La dette atteint 93,4 % du PIB en 2013, et sera de 95,1 % en 2014 ; la courbe s'infléchira en 2015 avec un taux de 94,7 %. M. Delahaye, le déficit conjoncturel baissera quand la croissance sera supérieure à son potentiel, soit en 2016 ; le déficit, structurel et nominal, se réduit constamment depuis 2012. La charge de la dette, quant à elle, s'établira à 46,7 milliards d'euros en 2014 contre 45 milliards d'euros en 2013. Nos hypothèses sont prudentes : nous estimons que le taux d'intérêt à 10 ans sera à 3,5 % en moyenne en 2014, quand le consensus prévoit 3 %. L'économie de 0,5 milliard d'euros prévue sur la charge de la dette n'est pas liée à des hypothèses de taux imprudentes mais à une réduction du déficit de 17 milliards d'euros depuis 2012.
Le CICE montera en puissance progressivement : 10 milliards d'euros en 2014, 15 milliards d'euros en 2015 et 20 milliards d'euros en 2016. Sur le compte des entreprises, il s'agit 4 % de masse salariale en 2013 et 6 % à compter de 2014.
En outre, notre scénario d'emploi n'est pas biaisé : il repose, c'est bien le moins, sur l'hypothèse que les dispositifs que nous avons mis en place produiront leur effet : le CICE, qui créera 90 000 emplois, les emplois d'avenir, les contrats de génération, la réforme de la formation professionnelle ou encore le renforcement de l'efficacité de Pôle emploi.
Le rendement de la fiscalité écologique sera de 340 millions en 2014, 2,5 milliards en 2015, 4 milliards en 2016. Nous rétrocéderons un milliard aux ménages, les 3 milliards restant financeront le CICE. Dès 2014, nous financerons la TVA sur les travaux de rénovation thermique, différentes mesures d'aide à la rénovation thermique, et les tarifs sociaux de l'électricité : les rétrocessions aux ménages seront importantes dès 2014. Ni dissimulation ni tour de magie sur le PIA. Il n'a pas été pris en compte en 2010 dans le calcul du déficit en comptabilité nationale : nous faisons exactement la même chose. Les décaissements interviennent au fur et à mesure de l'avancement des projets. En 2014 et hors Défense, nous payons le PIA décidé sous le quinquennat précédent à hauteur de 3,5 milliards d'euros.

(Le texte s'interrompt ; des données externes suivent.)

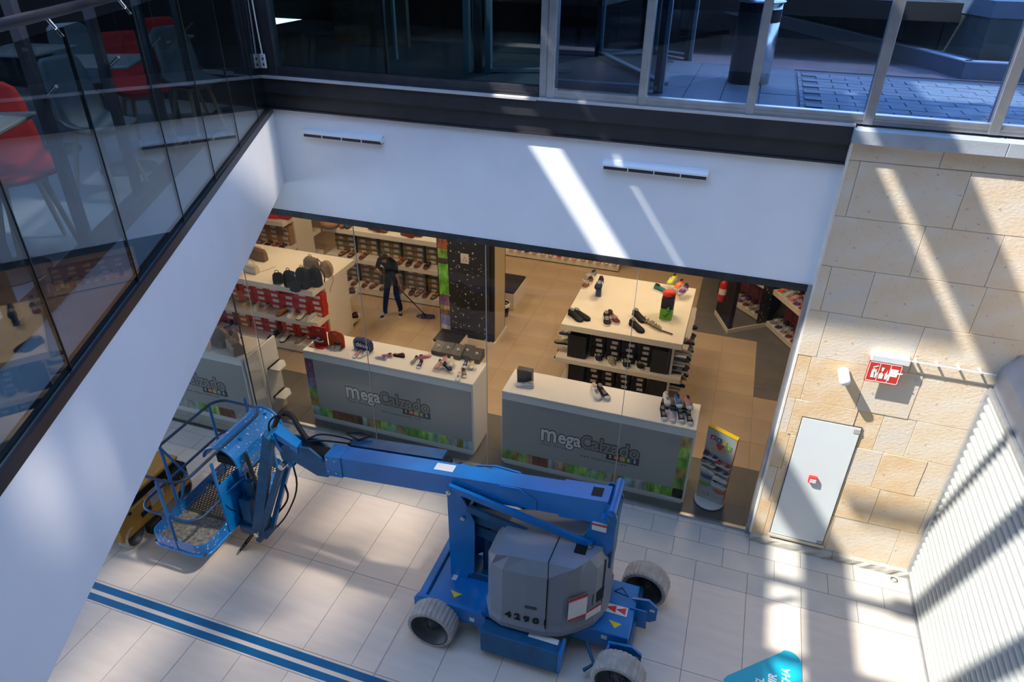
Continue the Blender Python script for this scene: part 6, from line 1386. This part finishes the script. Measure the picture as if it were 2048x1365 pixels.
# ================================================================== CAFE ON THE BALCONY
FZ = 5.40
cred = mat('chair_red_fabric', (0.50, 0.022, 0.018), .85, var=.12, scale=6, bump=.2, bscale=200); cgr = mat('chair_grey_fabric', (0.15, 0.17, 0.18), .85, var=.1, scale=6, bump=.2, bscale=200); cwood = mat('chair_wood', (0.42, 0.33, 0.22), .6, var=.1, scale=8)
def chair_meshes():
    sh = MB(); rings = []
    prof = [(.24, .0, .20, .02), (.22, -.01, .235, .03), (.10, -.02, .25, .04), (-.08, -.015, .25, .06), (-.17, .03, .245, .07), (-.215, .12, .24, .07), (-.24, .28, .235, .065), (-.26, .45, .225, .05), (-.265, .54, .20, .035), (-.265, .58, .15, .02)]
    n = 10; top = []; bot = []
    for (y, z, w_, c) in prof:
        top.append([(w_ * (2 * i / n - 1), y + (c * .8 * abs(2 * i / n - 1) ** 2 if z > .1 else 0), z + (c * abs(2 * i / n - 1) ** 2 if z <= .12 else 0)) for i in range(n + 1)])
    vs = [v for r in top for v in r]; th = []
    for k, r in enumerate(top):
        y0, z0 = prof[max(0, k - 1)][:2]; y1, z1 = prof[min(len(prof) - 1, k + 1)][:2]; d = Vector((0, y1 - y0, z1 - z0)).normalized(); nn = Vector((0, -d.z, d.y)) * -.035
        th += [(v[0], v[1] - nn.y * -1, v[2] - .0 + nn.z * -1 * -1) for v in r]
    m = len(prof); W = n + 1; fs = []
    off = len(vs)
    for i in range(m - 1):
        for j in range(n):
            a = i * W + j; fs.append((a, a + 1, a + W + 1, a + W)); fs.append((off + a, off + a + W, off + a + W + 1, off + a + 1))
    for i in range(m - 1): fs.append((i * W, (i + 1) * W, off + (i + 1) * W, off + i * W)); a = i * W + n; fs.append((a, off + a, off + a + W, a + W))
    for j in range(n): fs.append((j, off + j, off + j + 1, j + 1)); a = (m - 1) * W + j; fs.append((a, a + 1, off + a + 1, off + a))
    sh.add(vs + th, fs, smooth=True)
    lg = [];
    for sx_, sy_ in ((-1, 1), (1, 1), (-1, -1), (1, -1)):
        l = MB(); l.tube([(sx_ * .12, sy_ * .12 - .02, -.02), (sx_ * .21, sy_ * .22 - .02, -.60)], [.024, .016], 8); lg.append(l.mesh('leg', cwood))
    fr = MB(); fr.box(-.15, .15, -.16, .14, -.05, -.02)
    return sh.mesh('shell', cred), sh.mesh('shell', cgr), lg, fr.mesh('frame', cwood)
SR, SG, LG, FR = chair_meshes()
def cchair(x, y, rz, red, label):
    t = thing('cafe_chair', label, 'chair', (x, y, FZ), rz, 'cafe chairs behind the glass balustrade')
    inst('shell', SR if red else SG, t, (0, 0, .62)); inst('frame', FR, t, (0, 0, .62))
    for l in LG: inst('leg', l, t, (0, 0, .62))
    return t
rz0 = math.atan2(-.1, 1) - PI / 2 - .35
for (x, y, dr_, red, lb) in ((-4.93, -4.52, 0, True, 'red fabric chair with wooden legs, nearest and lowest in the picture'), (-5.42, -3.32, .5, False, 'grey fabric chair between the two nearest tables'), (-6.18, -2.02, 0, True, 'red fabric chair behind the second table from the front'),
                           (-6.02, -1.42, .25, False, 'grey fabric chair just right of the second red chair'), (-6.72, -.86, 0, True, 'red fabric chair farthest along the balcony glass'), (-6.5, -3.9, 0, False, 'grey fabric chair at the left picture edge, second row'),
                           (-7.3, -3.1, .1, True, 'red fabric chair in the second row at the upper left'), (-7.2, -1.7, .1, False, 'grey fabric chair in the second row behind the red chair')):
    cchair(x, y, rz0 + dr_, red, lb)
ttop = mat('table_top_taupe', (.33, .32, .29), .4, var=.06, scale=3); tbase = mat('table_base_grey', (.10, .12, .14), .45)
for (x, y, rz, lb) in ((-4.86, -4.88, .47, 'square taupe cafe table nearest the camera, at the left picture edge'), (-5.95, -2.62, .47, 'square taupe cafe table with round base, second from the front'), (-6.55, -1.2 + .0, .2, 'small square taupe cafe table, farthest along the glass'), (-7.2, -2.4, .2, 'square cafe table in the second row')):
    t = thing('cafe_table', lb, 'table', (x, y, FZ), rz, 'cafe tables')
    s = .36 if 'small' not in lb else .28
    b = MB(); b.bbox(-s, s, -s, s, 1.02, 1.05, .008); b.obj('table_top', ttop, t)
    b = MB(); b.cyl((0, 0, .03), (0, 0, 1.02), .045, 14); b.obj('column', tbase, t); b = MB(); b.lathe([(0, 0), (.27, 0), (.27, .015), (.06, .04), (0, .04)], 28); b.obj('base', tbase, t)
q = (-4.82, -4.72, FZ + 1.051); b = MB(); b.box(-.12, .12, -.09, .09, 0, .004); o = b.obj('menu_sheet', mat('menu_blue', (.25, .42, .50), .5)); o.location = q; o.rotation_euler = (0, 0, .4); tag(o, 'pale blue sheet lying on the nearest cafe table', 'paper')

# ================================================================== SMALL THINGS ON THE STONE WALL AND FLOOR
WY = STY - .012
t = thing('access_panel', 'white flush access door with thin dark frame in the stone wall', 'door', (1.65, WY, .20))
b = MB(); b.box(-.355, .355, -.014, .002, -.01, 2.06); b.obj('frame', mat('panel_edge_dark', (.05, .05, .045), .5), t)
b = MB(); b.bbox(-.345, .345, -.022, -.012, .0, 2.05, .003); b.obj('leaf', mat('panel_white', (.62, .66, .66), .35, var=.03, scale=1.2), t)
for z in (.01, 1.97): b = MB(); b.box(.27, .345, -.030, -.022, z, z + .05); b.obj('hinge', steel, t)
b = MB(); b.box(-.36, .37, -.035, -.01, -.05, -.012); b.obj('sill', mat('panel_sill', (.55, .50, .38), .6), t)
q = Yp(1625, 961, WY - .06); t = thing('fire_alarm_call_point', 'small red and white alarm call point on the white access door', 'alarm', (q.x, WY - .022, q.z - .05))
b = MB(); b.bbox(-.05, .05, -.05, 0, 0, .10, .006); b.obj('housing', mat('alarm_red', (.55, .03, .03), .4), t); b = MB(); b.bbox(-.035, .045, -.054, -.049, .012, .075, .003); b.obj('window', mat('alarm_face', (.75, .55, .55), .4), t)
q = Yp(1690, 765, WY - .24); t = thing('wall_lamp', 'small white cylindrical wall lamp between the shop window and red sign', 'lamp', (q.x, WY, q.z))
mz = Matrix.Rotation(PI / 2, 4, 'X'); b = MB(); b.lathe([(0, 0), (.068, 0), (.068, .03), (0, .03)], 24, M=mz); b.obj('base', cwhite, t)
b = MB(); b.lathe([(.062, .03), (.064, .21), (.055, .238), (0, .243)], 24, M=mz); b.obj('shade', mat('lamp_opal', (.85, .85, .83), .4), t)
# sign
q0, q1 = Yp(1743, 714, WY - .10), Yp(1819, 728, WY - .10)
zc_ = (q0.z + q1.z) / 2; t = thing('fire_equipment_sign', 'red safety sign with white pictograms hanging under a white emergency light', 'sign', (q0.x, WY, zc_)); SW = q1.x - q0.x
b = MB(); b.bbox(0, SW, -.13, 0, -.03, .05, .006); b.obj('light_housing', mat('sign_housing', (.60, .62, .62), .4), t)
b = MB(); b.box(-.01, SW - .05, -.125, -.118, -.31, -.03); sp_ = b.obj('sign_plate', mat('sign_plate_red', (.50, .03, .02), .4), t)
wl = mat('sign_white', (.80, .72, .68), .5)
def rect(b, x0, x1, z0, z1, w_=.006):
    for a in ((x0, x1, z0, z0 + w_), (x0, x1, z1 - w_, z1), (x0, x0 + w_, z0, z1), (x1 - w_, x1, z0, z1)): b.box(a[0], a[1], -.128, -.124, a[2], a[3])
b = MB(); rect(b, .0, SW - .06, -.30, -.04, .007); SW3 = (SW - .06) / 3
for k in (1, 2): b.box(SW3 * k - .003, SW3 * k + .003, -.128, -.124, -.30, -.04)
b.obj('border', wl, sp_)
b = MB()
def blob(b, pts): b.prism(pts, -.129, -.125, 'y')
blob(b, [(.045, -.25), (.085, -.25), (.085, -.15), (.075, -.13), (.055, -.13), (.045, -.15)]); blob(b, [(.05, -.12), (.10, -.09), (.10, -.08), (.05, -.105)])
for k in range(2):
    x = SW3 * (k + .80); blob(b, [(x - .012, -.25), (x + .012, -.25), (x + .02, -.17), (x + .006, -.19), (x, -.12), (x - .008, -.18), (x - .02, -.16)])
x = SW3 * 1.33; blob(b, [(x - .024, -.25), (x + .02, -.25), (x + .024, -.19), (x, -.165), (x - .024, -.19)]); blob(b, [(x - .008, -.15), (x + .008, -.15), (x + .014, -.10), (x - .014, -.10)])
x = SW3 * 2.5; blob(b, [(x - .06, -.20), (x + .03, -.20), (x + .03, -.10), (x - .06, -.10)]); blob(b, [(x - .055, -.26), (x - .04, -.26), (x - .04, -.20), (x - .055, -.20)]); blob(b, [(x + .03, -.16), (x + .08, -.15), (x + .08, -.135), (x + .03, -.14)])
b.obj('pictograms', wl, sp_)
# conduit from the sign to the shutter corner
t = thing('wall_conduit', 'thin pale conduit running from the red sign to the shutter corner', 'conduit', (q1.x, WY, zc_ + .02)); e_ = Yp(1988, 752, WY - .03)
b = MB(); L_ = e_.x - q1.x; b.box(0, L_, -.09, -.072, -.005, .005); b.obj('trunking', mat('trunk_pale', (.62, .64, .66), .45), t)
for k in range(4): x = L_ * (k + .3) / 4; b = MB(); b.box(x - .010, x + .010, -.092, 0, -.009, .009); b.obj('clip', cwhite, t)
# floor drain plate and floor sticker
q = Zp(1788, 1161, 0); b = MB(); b.box(-.07, .07, -.07, .07, 0, .004); t = thing('floor_access_plate', 'small square metal plate in the floor below the stone wall corner', 'plate', (q.x, q.y, 0)); b.obj('plate', mat('plate_pale', (.50, .49, .46), .4, metal=.3), t)
b = MB(); b.lathe([(.03, .004), (.048, .004), (.048, .0065), (.03, .0065)], 20); b.obj('ring', steel, t)
cy = mat('sticker_cyan', (.0, .36, .50), .45)
p0, p1, p2 = Zp(1447, 1358, 0), Zp(1575, 1301, 0), Zp(1604, 1315, 0)
t = thing('floor_sign', 'cyan rounded floor sticker with white lettering at the bottom of the picture', 'floor sign', (1.3, -2.6, 0))
def lc(x, y): return (x - 1.3, y + 2.6)
pl = [lc(.86, -2.52), lc(.90, -2.46), lc(1.50, -1.93)] + [lc(*p) for p in arc(1.585, -2.03, .15, 110, 0, 6)] + [lc(1.735, -3.4), lc(.86, -3.4)]
b = MB(); b.prism(pl, .0, .003); b.obj('sticker', cy, t)
for k, (s_, x, y) in enumerate((('ROLLATOR', 1.12, -2.95), ('EN EL', 1.27, -2.52), ('SEGUIR', 1.41, -2.47), ('A LA DERECHA', 1.56, -2.56))):
    if k == 0: continue
    text('lettering', s_, .135, lwhite, t, (*lc(x, y), .0045), (0, 0, PI / 2), .0006, .003 if k < 3 else .001, .9, 'CENTER', shear=.2)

Marie-France Beaufils m'interroge sur l'impôt sur les sociétés. Outre le CICE, qui l'impacte mécaniquement de 9,4 milliards d'euros, les mesures votées en loi de finances initiale pour 2013 ont un contrecoup de 4,1 milliards d'euros. Nous examinerons lors du débat les autres éléments qui expliquent son évolution.

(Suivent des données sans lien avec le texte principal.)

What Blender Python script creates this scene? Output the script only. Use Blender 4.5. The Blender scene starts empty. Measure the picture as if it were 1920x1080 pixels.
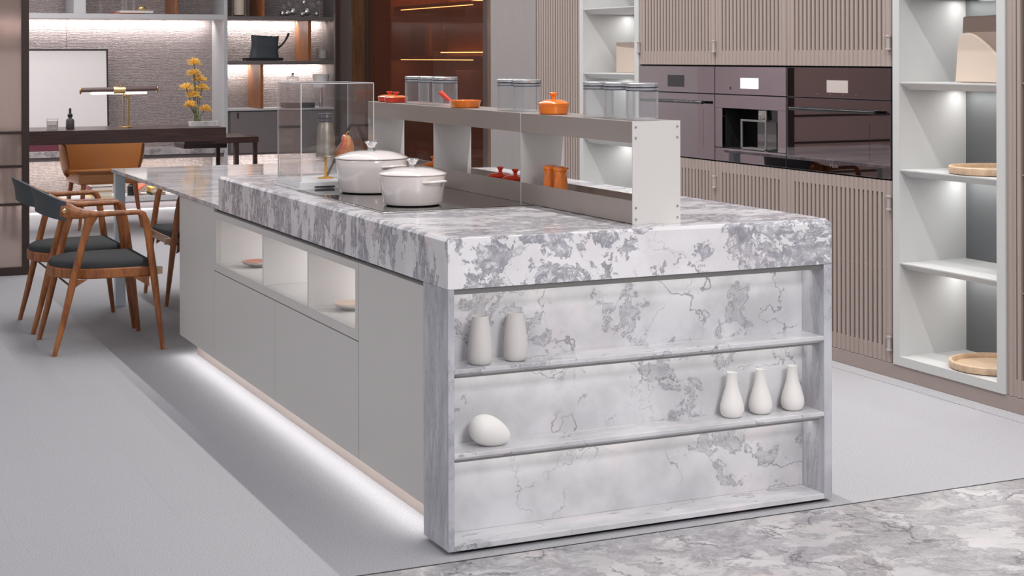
import bpy, bmesh, math, random
from mathutils import Vector, Matrix
PI = math.pi
scn = bpy.context.scene
col = scn.collection
random.seed(7)

# ------------------------------------------------------------------ camera
cam_d = bpy.data.cameras.new('camera')
cam = bpy.data.objects.new('camera', cam_d)
col.objects.link(cam)
cam_d.sensor_width = 36.0
cam_d.lens = 2974.6 * 36.0 / 1920.0
cam_d.shift_y = -(540 - 103.5) / 1920.0
cam_d.clip_end = 100
YAW, ROLL = 0.4315, -0.0021
_r = Vector((math.cos(YAW), -math.sin(YAW), 0)); _f = Vector((math.sin(YAW), math.cos(YAW), 0)); _u = Vector((0, 0, 1))
_x = _r * math.cos(ROLL) + _u * math.sin(ROLL); _y = -_r * math.sin(ROLL) + _u * math.cos(ROLL)
M = Matrix((( _x.x, _y.x, -_f.x, -1.7508), (_x.y, _y.y, -_f.y, -4.2488), (_x.z, _y.z, -_f.z, 1.4521), (0, 0, 0, 1)))
cam.matrix_world = M
scn.camera = cam

# ------------------------------------------------------------------ world, exposure, big lights
scn.view_settings.view_transform = 'Standard'
scn.view_settings.look = 'None'
scn.view_settings.gamma = 1.0
scn.view_settings.use_curve_mapping = False
scn.view_settings.exposure = 0.22
scn.cycles.use_denoising = True
scn.cycles.max_bounces = 10
scn.cycles.transparent_max_bounces = 24
scn.cycles.caustics_reflective = False
scn.cycles.caustics_refractive = False
scn.cycles.sample_clamp_indirect = 6.0
w = bpy.data.worlds.new('hall'); scn.world = w; w.use_nodes = True
bg = w.node_tree.nodes['Background']
bg.inputs['Color'].default_value = (0.93, 0.92, 0.96, 1)
bg.inputs['Strength'].default_value = 0.40

def area(name, loc, sx, sy, power, rot=(0, 0, 0), color=(1, 1, 1), spread=PI):
    l = bpy.data.lights.new(name, 'AREA'); l.shape = 'RECTANGLE'; l.size = sx; l.size_y = sy
    l.energy = power; l.color = color; l.spread = spread
    o = bpy.data.objects.new(name, l); o.location = loc; o.rotation_euler = rot; col.objects.link(o)
    return o
area('ceiling_line_light', (1.15, 2.0, 4.0), 0.03, 14.0, 215, color=(1, 0.98, 0.96))
area('aisle_line_light', (2.28, 3.0, 2.9), 0.03, 9.0, 26, color=(1, 0.96, 0.94), spread=math.radians(75))
area('study_fill_light', (-0.5, 9.6, 2.75), 3.0, 1.4, 52, color=(1, 0.95, 0.94))  # unseen fill lamp, added to brighten the blush wall and the study
def aimed(o, target):
    o.rotation_euler = (Vector(target) - o.location).to_track_quat('-Z', 'Y').to_euler()
aimed(area('front_fill_light', (0.1, -5.2, 3.6), 1.2, 0.8, 12.5, color=(1, 0.985, 1), spread=math.radians(56)), (0.65, -0.2, 0.4))  # added fill, aimed to brighten the island front but spare the slats
aimed(area('left_fill_light', (-5.5, 0.5, 4.2), 2.5, 2.5, 24, color=(1, 0.985, 1), spread=math.radians(120)), (1.5, 2.0, 0.8))  # added fill from the left for cabinets and drawers, no known lamp

# ------------------------------------------------------------------ materials
def newmat(name):
    m = bpy.data.materials.new(name); m.use_nodes = True
    return m, m.node_tree, m.node_tree.nodes['Principled BSDF']
def N(nt, t, **kw):
    n = nt.nodes.new(t)
    for k, v in kw.items(): setattr(n, k, v)
    return n
def L(nt, a, b): nt.links.new(a, b)
def c4(c): return (c[0], c[1], c[2], 1)
def math_node(nt, op, a, b=None, c=None, clamp=False):
    n = N(nt, 'ShaderNodeMath', operation=op, use_clamp=clamp)
    for i, v in enumerate((a, b, c)):
        if v is None: continue
        if isinstance(v, (int, float)): n.inputs[i].default_value = v
        else: L(nt, v, n.inputs[i])
    return n.outputs[0]
def mixc(nt, fac, a, b, blend='MIX'):
    n = N(nt, 'ShaderNodeMix', data_type='RGBA', blend_type=blend)
    for s, v in ((n.inputs['Factor'], fac), (n.inputs[6], a), (n.inputs[7], b)):
        if isinstance(v, (int, float)): s.default_value = v
        elif isinstance(v, tuple): s.default_value = c4(v)
        else: L(nt, v, s)
    return n.outputs[2]
def noise(nt, vec, scale, detail=4, rough=0.55, dist=0.0):
    n = N(nt, 'ShaderNodeTexNoise')
    n.inputs['Scale'].default_value = scale; n.inputs['Detail'].default_value = detail
    n.inputs['Roughness'].default_value = rough; n.inputs['Distortion'].default_value = dist
    if vec is not None: L(nt, vec, n.inputs['Vector'])
    return n
def ramp(nt, fac, lo, hi):
    n = N(nt, 'ShaderNodeMapRange'); n.clamp = True
    n.interpolation_type = 'SMOOTHSTEP'
    n.inputs['From Min'].default_value = lo; n.inputs['From Max'].default_value = hi
    L(nt, fac, n.inputs['Value']); return n.outputs['Result']
def coords(nt, scale=(1, 1, 1), loc=(0, 0, 0)):
    t = N(nt, 'ShaderNodeTexCoord'); m = N(nt, 'ShaderNodeMapping')
    m.inputs['Scale'].default_value = scale; m.inputs['Location'].default_value = loc
    L(nt, t.outputs['Object'], m.inputs['Vector']); return m.outputs['Vector']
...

Eric Doligé s'inquiète des conditions d'augmentation des DMTO. Non, il n'y a pas d'obstacle technique : nous nous rapprocherons de l'ADF pour comprendre ses craintes. Cette augmentation est possible jusqu'en mars 2016. Je l'ai dit au Comité des finances locales, les modifications de la fiscalité immobilière enclencheront une dynamique qui vous conduira peut-être à ne pas augmenter les taux, compte tenu du choc d'offre. Comme il n'y a pas de péréquation sur les DMTO, je crois pouvoir vous assurer que le risque que vous évoquez est plus qu'hypothétique. Mes collaborateurs se rapprocheront de l'ADF.

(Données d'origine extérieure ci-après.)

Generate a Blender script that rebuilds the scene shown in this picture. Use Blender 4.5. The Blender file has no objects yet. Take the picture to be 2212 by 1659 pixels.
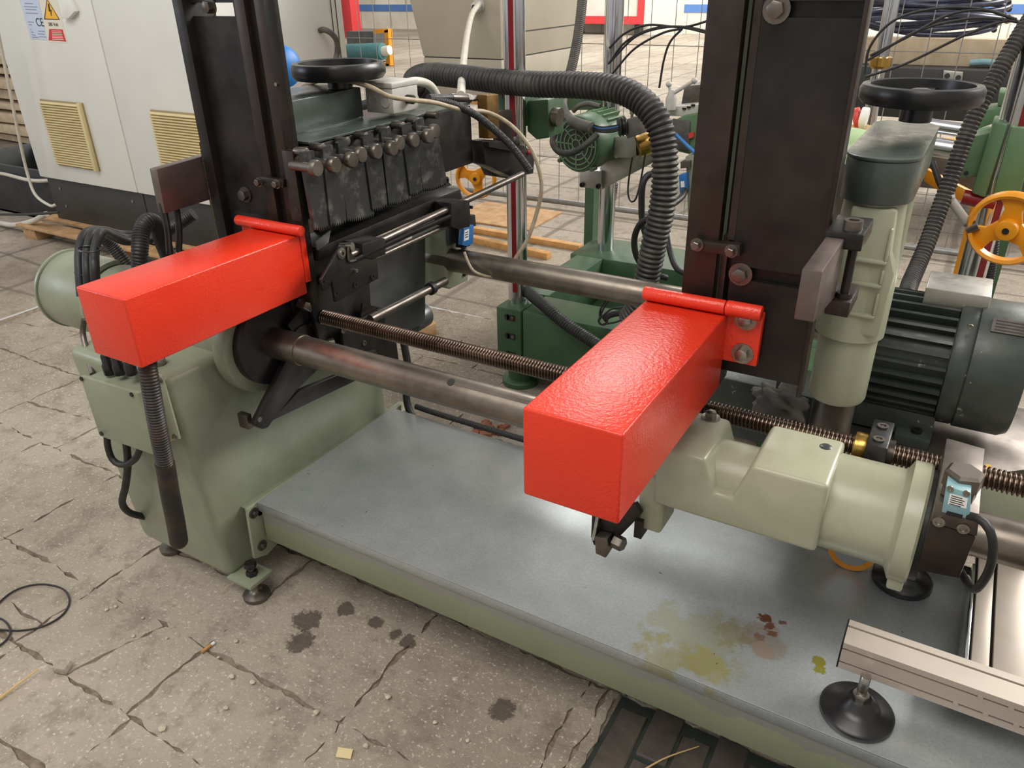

M. Éric Doligé . - Les tableaux sont parlants !
M. Bernard Cazeneuve . - Nous verrons s'ils nous parlent et vous adresserons une réponse écrite.
M. Philippe Marini , président . - Je vous remercie, monsieur le Ministre délégué. Croyants ou non croyants, nous avons tous apprécié votre disponibilité et votre sens du dialogue.